The dramatist in me was squirming, I must confess. The carefully constructed experience was at risk here, the heaviness of the passion of the Christ and the depth of the Stations were being swallowed up by this cherub with a cloud of blond curls dancing around the chancel without a care in the world, except that mom was in sight. For the first time, I had a little sympathy for the disciples that day when they told the parents to keep their kids away from Jesus because they were doing serious stuff, only to be made to be the bad guys when Jesus said, “Let the children come to me, do not hinder them.”
“For to such as these belongs the Kingdom.” It was the theologian in me that came to the rescue. As I watched the little sprite dancing in the face of the darkness of Good Friday, I suddenly recognized her. It was hope. It was that little ribbon of sustenance that was how they made it through to Easter morning, fluttering here and there, outside and inside, tracing circles around the flame of Presence, even - and pay attention here - even when it was put out.
Holy Saturday has always puzzled me. How did those women have the wherewithal to prepare the spices? How did the broken and despairing disciples manage to not run screaming into the hillside, afraid for their own souls as well as their bodies now that the hammer had begun to fall? How did they follow him to the cross, even at a distance, and hover outside a tomb no matter how lovely the garden surrounding it was? How did they endure the darkness of that day?
Because of Charlotte. Well, maybe not Charlotte in the flesh, but the hope and the joy that she wove in and through the sadness and the pain. Maybe they couldn’t dance in their own darkness, but hope was there, hidden, almost smothered, but tenacious, determined, clinging, unwilling to leave us to wallow in our despair.

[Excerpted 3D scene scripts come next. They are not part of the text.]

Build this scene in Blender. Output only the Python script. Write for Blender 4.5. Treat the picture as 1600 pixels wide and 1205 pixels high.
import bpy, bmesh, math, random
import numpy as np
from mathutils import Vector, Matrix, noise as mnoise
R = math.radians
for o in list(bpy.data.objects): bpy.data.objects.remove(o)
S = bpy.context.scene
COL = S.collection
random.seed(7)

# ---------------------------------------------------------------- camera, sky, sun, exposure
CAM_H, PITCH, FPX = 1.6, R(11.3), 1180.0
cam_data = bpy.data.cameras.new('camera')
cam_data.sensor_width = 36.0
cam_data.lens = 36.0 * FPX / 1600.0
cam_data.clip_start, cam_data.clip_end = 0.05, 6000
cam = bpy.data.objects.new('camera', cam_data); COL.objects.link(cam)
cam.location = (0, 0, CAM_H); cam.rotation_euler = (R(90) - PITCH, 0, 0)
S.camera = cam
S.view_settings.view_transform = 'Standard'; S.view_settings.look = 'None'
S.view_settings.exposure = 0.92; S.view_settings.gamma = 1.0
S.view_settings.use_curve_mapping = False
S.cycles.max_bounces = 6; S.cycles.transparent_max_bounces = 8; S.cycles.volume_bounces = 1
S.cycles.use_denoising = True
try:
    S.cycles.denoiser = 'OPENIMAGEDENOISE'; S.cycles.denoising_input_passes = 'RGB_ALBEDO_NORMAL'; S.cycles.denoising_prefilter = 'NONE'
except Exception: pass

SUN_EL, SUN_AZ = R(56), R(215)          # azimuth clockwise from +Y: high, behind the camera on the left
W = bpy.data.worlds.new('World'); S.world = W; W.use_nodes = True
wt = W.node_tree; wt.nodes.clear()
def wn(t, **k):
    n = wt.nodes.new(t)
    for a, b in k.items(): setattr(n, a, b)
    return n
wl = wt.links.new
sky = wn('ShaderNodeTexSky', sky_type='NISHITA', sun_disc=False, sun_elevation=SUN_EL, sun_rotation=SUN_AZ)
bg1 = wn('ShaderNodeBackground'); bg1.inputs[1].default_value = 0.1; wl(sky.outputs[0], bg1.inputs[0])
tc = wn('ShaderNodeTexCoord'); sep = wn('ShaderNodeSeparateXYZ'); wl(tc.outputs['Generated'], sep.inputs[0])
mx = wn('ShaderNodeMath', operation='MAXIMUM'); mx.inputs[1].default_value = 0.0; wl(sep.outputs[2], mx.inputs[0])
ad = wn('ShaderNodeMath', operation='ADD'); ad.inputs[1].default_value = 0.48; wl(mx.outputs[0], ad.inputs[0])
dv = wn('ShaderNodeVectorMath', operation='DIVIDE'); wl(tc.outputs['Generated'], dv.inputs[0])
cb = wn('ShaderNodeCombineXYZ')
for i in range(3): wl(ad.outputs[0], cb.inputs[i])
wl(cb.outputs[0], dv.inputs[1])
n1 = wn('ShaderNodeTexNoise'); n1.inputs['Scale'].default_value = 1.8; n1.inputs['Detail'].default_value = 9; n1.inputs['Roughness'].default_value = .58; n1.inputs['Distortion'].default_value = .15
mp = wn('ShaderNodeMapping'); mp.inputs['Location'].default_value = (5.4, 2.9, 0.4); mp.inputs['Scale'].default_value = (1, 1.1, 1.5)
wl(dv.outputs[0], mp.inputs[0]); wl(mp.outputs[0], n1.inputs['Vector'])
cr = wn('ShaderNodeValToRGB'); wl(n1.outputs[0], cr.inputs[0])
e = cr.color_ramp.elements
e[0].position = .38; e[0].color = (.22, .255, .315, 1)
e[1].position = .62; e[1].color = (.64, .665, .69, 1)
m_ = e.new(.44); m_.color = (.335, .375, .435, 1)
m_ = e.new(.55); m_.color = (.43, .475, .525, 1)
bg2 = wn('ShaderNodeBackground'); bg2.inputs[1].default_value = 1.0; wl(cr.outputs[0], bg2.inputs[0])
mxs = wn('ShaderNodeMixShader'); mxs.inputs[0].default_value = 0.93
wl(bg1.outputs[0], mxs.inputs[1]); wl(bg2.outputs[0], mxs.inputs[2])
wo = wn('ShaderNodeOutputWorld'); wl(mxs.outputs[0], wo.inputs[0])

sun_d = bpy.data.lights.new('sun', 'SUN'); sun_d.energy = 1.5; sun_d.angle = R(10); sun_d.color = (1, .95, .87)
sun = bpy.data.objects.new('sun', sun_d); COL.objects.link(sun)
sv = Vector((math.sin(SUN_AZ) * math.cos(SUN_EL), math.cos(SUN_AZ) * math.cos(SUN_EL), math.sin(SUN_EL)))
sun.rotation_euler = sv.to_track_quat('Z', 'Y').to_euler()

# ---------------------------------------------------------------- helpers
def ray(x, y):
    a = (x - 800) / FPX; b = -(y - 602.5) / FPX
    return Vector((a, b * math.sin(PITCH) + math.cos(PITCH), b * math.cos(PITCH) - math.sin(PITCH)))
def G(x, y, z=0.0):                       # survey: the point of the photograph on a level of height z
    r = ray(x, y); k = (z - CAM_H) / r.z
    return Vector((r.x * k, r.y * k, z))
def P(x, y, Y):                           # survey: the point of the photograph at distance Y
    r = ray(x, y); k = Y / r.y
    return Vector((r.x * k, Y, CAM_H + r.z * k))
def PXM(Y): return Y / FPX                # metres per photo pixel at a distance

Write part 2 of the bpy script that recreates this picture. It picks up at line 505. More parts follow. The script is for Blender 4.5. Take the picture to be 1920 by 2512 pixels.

What I heard that Good Friday night in the wanderings of little Charlotte is that no matter how much we think it does, the story—God’s story and our story—never ends in darkness. The sun does rise again. She was preparing us for the next proclamation, the one that would take our breath away and bring us to our knees in awe and wonder. Without a word, our angel Charlotte proclaimed that death was not the final word and that if we persisted to live in the darkness, then we were simply in the wrong place. He is not here; he is Risen. Alleluia. Even here, even on this dark day, the light will shine.